In each class, the students and I tracked the hours, writing down the precise time I lifted the lens cap to start the exposure and when I replaced it to end the exposure. I was nervous all semester that someone might ruin the project, open the shutter when I wasn't in class, or remove the film. I was comforted by how eager the students were to take part in the process, frequently reminding me to remove the lens cap at the start of class or record the precise time for the exposure. I was also nervous that I had made an error; maybe I hadn't focused or loaded the film correctly, or perhaps the tape had slipped knocking the ND filter out of place.
Ultimately, a few unforeseen changes affected the 50-hour exposure estimate (guest speakers, a class moved to the studio space, shorter lectures, etc.) and the final
exposure from the start of the semester on January 16, 2023, to the last class on April 3, 2023, only captured 34 hours and 10 minutes of overheads off and projector on exposure.
Once the semester ended and I closed the shutter, the image sat in a paper-wrapped film holder on my desk for a year.
Why? Only another film photographer might know the answer - the fear of the unknown.
Latent images are potent in potential but fragile.
Had I calculated the exposure correctly? Would anything be on the film? Was there a leak in the bellows? Did the students mess with the exposure? While the latent image sat in a covered holder on my desk, it lived only in my imagination as a perfect project. Once processed, I'd face the truth.
My students were eager to see the final image. Almost every week, at least one student
asked about the film. I laughed it off, full of excuses; I didn't trust anyone to process it or needed time to finish the calculation. But as time passed, I liked the poetry of the image waiting for them to finish their studies in the last year of our old program, still developing their skills before I developed the film to finally become a finished image.
On the day of their convocation, I drove to the lab in downtown Ottawa. Before leaving, I
checked my original exposure estimate against the accurate in-class exposure calculations,
confirming I was one-stop underexposed. I dropped off the film, requested a one-stop push, and headed to their graduation ceremony.
The image isn't the best I've taken, but is my most memorable.
It captures so many moments in one frame. The light trails visible in a few areas of the image are the traces of a lesson on lighting metal where the students use flashlights to find the family of angles. The students worked in groups, which explains why the light trails appear in clusters in a few areas in the room. I never thought that moment, which lasted 30 minutes, would be rendered so clearly in a 34-hour and 10-minute exposure. Another trace is the light fog along the bottom edge, which I am certain occurred when two students accidentally fired their small flash, full power, directly under the camera.
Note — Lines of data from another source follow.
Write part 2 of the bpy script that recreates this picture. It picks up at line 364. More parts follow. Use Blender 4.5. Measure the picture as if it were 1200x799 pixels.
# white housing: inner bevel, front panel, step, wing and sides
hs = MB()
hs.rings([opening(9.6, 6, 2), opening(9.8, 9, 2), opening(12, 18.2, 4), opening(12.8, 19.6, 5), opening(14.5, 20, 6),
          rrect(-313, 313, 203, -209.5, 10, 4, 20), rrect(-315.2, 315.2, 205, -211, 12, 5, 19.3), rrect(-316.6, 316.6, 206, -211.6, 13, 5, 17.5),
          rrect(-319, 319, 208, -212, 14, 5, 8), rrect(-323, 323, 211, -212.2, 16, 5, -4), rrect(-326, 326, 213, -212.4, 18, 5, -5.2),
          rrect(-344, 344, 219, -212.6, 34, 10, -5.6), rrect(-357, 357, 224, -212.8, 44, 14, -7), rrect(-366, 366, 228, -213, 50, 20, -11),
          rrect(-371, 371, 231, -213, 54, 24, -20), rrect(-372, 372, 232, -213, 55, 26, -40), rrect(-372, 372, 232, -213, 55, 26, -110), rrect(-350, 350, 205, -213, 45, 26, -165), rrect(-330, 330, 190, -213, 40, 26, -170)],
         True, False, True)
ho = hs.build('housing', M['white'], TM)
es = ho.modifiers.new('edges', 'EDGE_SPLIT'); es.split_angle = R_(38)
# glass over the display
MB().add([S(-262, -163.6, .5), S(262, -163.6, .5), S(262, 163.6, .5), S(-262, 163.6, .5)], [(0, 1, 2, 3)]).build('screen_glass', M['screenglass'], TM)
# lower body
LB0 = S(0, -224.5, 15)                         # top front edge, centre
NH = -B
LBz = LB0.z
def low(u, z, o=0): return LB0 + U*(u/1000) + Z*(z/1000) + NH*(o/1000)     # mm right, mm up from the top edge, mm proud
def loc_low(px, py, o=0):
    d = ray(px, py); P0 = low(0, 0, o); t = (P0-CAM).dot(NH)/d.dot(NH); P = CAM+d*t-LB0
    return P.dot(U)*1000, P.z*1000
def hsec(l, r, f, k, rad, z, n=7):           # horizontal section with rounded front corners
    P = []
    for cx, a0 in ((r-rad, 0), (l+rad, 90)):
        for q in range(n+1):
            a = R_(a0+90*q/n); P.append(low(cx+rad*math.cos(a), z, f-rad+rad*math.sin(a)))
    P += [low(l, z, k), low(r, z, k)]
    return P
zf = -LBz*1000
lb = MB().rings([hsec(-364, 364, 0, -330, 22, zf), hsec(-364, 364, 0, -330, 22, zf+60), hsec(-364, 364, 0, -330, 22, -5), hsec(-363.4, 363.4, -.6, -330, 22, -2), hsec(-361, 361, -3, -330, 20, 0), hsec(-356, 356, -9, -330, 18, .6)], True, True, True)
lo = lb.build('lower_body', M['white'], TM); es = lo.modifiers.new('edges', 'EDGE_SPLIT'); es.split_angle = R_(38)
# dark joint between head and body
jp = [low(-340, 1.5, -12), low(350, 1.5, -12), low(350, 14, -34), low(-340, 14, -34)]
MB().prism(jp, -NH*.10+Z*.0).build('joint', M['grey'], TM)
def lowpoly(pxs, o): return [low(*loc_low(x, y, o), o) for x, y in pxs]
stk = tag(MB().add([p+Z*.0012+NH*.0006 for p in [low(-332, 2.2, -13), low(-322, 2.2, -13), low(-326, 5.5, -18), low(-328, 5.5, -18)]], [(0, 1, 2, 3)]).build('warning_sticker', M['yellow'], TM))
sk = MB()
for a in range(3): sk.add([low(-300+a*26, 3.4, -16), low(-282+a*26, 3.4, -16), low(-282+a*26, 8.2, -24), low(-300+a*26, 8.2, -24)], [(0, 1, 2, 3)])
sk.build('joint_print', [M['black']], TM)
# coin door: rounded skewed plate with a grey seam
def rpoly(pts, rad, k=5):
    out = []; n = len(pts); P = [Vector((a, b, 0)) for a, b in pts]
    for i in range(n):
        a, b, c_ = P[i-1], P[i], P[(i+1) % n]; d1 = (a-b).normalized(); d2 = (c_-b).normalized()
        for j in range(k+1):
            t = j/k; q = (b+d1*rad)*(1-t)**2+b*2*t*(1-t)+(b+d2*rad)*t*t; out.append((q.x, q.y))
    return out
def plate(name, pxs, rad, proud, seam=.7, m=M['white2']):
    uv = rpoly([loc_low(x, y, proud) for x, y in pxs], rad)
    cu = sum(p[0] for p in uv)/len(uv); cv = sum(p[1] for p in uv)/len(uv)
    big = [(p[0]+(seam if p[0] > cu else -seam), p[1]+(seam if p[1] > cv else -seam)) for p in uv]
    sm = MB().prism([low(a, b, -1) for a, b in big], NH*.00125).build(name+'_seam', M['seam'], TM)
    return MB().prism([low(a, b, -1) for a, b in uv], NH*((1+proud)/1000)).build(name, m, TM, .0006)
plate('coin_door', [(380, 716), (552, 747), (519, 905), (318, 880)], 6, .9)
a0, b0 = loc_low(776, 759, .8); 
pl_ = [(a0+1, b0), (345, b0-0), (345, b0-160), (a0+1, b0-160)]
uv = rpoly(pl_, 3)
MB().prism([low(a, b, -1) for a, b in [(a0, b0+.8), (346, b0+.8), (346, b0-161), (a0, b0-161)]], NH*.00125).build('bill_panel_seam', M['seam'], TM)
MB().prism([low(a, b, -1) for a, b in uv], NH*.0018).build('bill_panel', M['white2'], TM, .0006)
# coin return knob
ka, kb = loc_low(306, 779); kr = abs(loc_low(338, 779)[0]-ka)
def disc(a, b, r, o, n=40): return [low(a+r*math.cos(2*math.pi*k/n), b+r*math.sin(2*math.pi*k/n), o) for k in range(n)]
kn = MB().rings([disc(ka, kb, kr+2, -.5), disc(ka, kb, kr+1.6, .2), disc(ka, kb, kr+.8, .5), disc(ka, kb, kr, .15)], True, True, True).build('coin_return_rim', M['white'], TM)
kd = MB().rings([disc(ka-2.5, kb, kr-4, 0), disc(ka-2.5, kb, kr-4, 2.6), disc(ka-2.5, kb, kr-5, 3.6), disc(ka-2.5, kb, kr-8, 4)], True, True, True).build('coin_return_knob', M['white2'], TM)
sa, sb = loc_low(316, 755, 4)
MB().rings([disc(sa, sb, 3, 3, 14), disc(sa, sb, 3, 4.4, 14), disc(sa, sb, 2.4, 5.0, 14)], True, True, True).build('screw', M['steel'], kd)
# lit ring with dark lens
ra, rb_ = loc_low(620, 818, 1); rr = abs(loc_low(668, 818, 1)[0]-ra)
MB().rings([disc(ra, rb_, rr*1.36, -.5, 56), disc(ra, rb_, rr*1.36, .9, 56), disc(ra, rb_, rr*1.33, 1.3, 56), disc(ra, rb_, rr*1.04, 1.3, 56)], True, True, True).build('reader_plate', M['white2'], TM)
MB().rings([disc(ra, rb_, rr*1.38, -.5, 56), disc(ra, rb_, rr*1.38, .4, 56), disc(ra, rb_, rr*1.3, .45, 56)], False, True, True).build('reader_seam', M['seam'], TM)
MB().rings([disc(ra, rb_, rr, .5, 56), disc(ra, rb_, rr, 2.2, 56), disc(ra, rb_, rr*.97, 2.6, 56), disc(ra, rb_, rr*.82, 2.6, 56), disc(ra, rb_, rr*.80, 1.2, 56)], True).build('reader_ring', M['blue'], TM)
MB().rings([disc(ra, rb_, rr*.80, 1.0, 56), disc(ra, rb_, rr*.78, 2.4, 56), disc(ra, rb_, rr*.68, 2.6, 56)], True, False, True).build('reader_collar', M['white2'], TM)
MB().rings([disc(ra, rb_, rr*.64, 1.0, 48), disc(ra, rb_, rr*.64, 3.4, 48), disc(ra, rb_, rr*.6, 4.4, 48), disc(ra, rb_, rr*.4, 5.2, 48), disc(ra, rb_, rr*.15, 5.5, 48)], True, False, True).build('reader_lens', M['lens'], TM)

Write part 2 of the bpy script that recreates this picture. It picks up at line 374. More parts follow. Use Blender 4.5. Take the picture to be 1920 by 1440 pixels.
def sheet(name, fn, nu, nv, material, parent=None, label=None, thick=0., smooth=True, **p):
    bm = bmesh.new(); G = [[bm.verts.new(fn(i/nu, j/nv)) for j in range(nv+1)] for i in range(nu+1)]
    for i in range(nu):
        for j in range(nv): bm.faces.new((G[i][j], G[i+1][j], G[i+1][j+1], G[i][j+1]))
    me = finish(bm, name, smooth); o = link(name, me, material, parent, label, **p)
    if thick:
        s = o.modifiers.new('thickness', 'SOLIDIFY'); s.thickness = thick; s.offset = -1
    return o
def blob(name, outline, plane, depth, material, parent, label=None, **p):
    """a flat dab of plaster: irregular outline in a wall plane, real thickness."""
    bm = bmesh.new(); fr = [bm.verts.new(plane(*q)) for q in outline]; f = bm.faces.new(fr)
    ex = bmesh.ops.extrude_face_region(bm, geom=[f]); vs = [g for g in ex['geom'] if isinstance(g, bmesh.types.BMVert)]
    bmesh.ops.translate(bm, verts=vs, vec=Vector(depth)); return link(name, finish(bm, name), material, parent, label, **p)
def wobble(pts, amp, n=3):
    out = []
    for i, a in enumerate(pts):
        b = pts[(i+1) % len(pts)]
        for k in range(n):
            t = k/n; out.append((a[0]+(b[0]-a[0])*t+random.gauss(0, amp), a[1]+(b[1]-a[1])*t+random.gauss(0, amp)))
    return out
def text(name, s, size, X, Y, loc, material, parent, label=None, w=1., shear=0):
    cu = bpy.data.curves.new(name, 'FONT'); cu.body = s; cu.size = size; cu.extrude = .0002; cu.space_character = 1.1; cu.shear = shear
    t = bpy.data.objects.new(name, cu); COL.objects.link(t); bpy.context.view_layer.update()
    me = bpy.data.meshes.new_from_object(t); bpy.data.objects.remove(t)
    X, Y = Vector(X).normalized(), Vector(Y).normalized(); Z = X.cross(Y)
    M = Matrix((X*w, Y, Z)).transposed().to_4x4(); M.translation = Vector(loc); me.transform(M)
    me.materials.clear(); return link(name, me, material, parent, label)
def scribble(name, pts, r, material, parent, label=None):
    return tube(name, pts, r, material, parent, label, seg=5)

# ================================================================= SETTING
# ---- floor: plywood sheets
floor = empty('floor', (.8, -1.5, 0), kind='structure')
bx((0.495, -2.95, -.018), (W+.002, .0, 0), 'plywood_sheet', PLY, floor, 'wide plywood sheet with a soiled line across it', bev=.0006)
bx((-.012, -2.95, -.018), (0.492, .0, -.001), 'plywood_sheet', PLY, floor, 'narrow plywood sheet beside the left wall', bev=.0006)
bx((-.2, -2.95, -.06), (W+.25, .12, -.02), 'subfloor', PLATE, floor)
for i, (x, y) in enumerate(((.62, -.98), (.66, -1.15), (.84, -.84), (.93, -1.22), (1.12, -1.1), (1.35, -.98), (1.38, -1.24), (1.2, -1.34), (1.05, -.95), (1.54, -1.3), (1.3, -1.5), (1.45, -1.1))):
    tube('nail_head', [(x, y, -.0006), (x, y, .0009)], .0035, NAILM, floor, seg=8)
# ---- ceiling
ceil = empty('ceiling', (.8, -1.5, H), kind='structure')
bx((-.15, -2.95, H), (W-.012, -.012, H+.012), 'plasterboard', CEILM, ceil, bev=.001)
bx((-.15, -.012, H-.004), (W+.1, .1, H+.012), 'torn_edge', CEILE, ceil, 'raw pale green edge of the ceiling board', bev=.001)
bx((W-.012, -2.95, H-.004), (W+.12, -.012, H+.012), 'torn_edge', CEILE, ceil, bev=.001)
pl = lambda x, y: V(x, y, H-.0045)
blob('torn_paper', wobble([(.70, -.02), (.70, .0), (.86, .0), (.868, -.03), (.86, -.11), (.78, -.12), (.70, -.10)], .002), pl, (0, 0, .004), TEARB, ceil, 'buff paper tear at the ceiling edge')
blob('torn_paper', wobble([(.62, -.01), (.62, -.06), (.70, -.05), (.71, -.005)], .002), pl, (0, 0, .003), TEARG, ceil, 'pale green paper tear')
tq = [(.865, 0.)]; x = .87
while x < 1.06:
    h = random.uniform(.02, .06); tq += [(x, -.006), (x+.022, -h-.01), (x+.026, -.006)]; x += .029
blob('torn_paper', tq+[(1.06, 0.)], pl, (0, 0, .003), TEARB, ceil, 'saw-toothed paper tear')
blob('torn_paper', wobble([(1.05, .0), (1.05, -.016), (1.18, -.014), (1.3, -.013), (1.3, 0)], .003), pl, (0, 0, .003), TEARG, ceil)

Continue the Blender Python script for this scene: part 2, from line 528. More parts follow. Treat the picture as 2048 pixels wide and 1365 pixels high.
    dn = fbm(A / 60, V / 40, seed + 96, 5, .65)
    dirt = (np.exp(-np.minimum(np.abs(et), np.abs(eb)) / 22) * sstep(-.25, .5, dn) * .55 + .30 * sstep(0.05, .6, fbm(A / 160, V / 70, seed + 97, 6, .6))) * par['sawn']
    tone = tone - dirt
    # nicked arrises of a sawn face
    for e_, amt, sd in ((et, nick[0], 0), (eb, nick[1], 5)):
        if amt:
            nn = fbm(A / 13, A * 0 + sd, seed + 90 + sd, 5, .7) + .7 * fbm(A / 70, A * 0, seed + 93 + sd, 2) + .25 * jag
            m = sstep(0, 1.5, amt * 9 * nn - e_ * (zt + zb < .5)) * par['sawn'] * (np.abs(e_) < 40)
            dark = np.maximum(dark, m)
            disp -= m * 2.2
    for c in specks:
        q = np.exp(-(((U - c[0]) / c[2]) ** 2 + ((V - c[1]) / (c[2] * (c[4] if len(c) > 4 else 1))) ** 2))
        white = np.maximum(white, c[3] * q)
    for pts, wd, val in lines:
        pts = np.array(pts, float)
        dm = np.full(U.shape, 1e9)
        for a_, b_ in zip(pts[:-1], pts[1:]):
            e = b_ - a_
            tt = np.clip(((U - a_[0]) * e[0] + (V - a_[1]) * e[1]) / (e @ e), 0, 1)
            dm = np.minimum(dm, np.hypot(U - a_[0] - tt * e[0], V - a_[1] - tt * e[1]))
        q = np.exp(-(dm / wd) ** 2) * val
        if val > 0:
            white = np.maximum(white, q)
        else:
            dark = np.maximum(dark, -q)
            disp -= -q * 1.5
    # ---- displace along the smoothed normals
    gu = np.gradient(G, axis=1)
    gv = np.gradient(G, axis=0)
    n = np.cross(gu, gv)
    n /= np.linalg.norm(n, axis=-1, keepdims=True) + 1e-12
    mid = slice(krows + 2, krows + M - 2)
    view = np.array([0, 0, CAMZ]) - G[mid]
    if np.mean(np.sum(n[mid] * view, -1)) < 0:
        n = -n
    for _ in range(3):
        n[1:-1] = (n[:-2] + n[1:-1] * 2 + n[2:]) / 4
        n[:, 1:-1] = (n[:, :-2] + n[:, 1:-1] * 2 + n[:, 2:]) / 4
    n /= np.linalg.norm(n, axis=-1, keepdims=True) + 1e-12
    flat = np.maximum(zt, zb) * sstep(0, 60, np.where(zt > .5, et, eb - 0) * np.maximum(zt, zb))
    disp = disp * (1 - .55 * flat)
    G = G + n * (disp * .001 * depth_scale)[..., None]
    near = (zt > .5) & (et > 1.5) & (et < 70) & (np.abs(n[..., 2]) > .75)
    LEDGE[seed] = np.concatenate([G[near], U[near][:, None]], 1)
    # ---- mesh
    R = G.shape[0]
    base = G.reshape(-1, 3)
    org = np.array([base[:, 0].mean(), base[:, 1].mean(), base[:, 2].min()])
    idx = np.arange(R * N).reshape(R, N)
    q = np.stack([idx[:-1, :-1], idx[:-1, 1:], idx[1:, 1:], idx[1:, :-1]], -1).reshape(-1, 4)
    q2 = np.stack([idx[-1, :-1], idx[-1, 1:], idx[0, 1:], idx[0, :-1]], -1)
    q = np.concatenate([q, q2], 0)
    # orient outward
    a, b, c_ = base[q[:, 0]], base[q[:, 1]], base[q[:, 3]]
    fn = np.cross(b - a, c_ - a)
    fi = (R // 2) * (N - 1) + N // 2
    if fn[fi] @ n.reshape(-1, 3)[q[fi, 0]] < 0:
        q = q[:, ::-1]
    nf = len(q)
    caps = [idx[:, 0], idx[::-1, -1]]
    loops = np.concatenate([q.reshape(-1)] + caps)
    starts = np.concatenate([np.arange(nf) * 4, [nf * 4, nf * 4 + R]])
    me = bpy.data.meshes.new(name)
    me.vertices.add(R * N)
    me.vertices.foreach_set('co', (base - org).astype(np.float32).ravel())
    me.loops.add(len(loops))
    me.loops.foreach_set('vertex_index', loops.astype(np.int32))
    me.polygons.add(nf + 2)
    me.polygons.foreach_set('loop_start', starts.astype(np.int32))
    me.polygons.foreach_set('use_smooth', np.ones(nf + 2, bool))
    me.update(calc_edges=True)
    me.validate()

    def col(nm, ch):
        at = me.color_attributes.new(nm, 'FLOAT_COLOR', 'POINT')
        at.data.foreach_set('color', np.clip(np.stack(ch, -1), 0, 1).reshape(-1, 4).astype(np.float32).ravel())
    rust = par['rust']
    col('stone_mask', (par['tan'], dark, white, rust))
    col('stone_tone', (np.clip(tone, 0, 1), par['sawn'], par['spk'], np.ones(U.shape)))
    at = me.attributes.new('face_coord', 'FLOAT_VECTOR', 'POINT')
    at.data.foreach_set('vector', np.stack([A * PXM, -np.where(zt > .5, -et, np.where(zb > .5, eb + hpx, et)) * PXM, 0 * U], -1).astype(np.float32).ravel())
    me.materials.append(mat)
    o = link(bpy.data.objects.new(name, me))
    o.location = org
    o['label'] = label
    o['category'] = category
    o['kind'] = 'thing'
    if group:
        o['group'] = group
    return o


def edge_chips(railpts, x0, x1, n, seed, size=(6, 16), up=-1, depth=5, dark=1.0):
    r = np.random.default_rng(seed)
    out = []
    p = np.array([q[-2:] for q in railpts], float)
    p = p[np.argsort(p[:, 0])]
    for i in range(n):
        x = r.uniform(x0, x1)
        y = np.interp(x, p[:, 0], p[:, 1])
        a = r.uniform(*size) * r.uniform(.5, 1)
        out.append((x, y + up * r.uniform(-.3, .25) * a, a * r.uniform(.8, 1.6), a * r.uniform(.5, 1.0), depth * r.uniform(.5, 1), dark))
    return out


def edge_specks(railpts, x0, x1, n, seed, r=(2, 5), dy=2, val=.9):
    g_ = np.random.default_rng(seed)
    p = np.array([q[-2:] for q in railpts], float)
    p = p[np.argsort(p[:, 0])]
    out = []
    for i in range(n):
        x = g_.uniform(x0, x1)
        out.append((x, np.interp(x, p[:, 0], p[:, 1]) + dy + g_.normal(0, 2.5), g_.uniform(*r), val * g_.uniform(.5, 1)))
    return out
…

Two lamps are visible at the back of the classroom; however, we only have one. We rearranged the furniture for our grad show in mid-March, and evidently, we didn't put the lamp back in the same position. I love how consistent some students are with placing their laptops in almost the exact position each week. It even appears as though one student took extra care each week to sit still in the same spot and potentially appears visible in the middle of the frame. I like that their conscious dedication and clear understanding of the process have made them visible to me, if not to anyone else.
Beyond the image's content, it uses a capture medium we no longer teach to capture the
teaching strategy we no longer use.
This image represents my ten-year journey teaching photographic theory in the last remaining years of analog through the final transition to digital, relying far too frequently on lectures but hoping to inspire students by exploring the potential to push the medium's limits.
While I am happy I took the opportunity to make this image; it reminds me of missed moments and how much more I could have done with that time.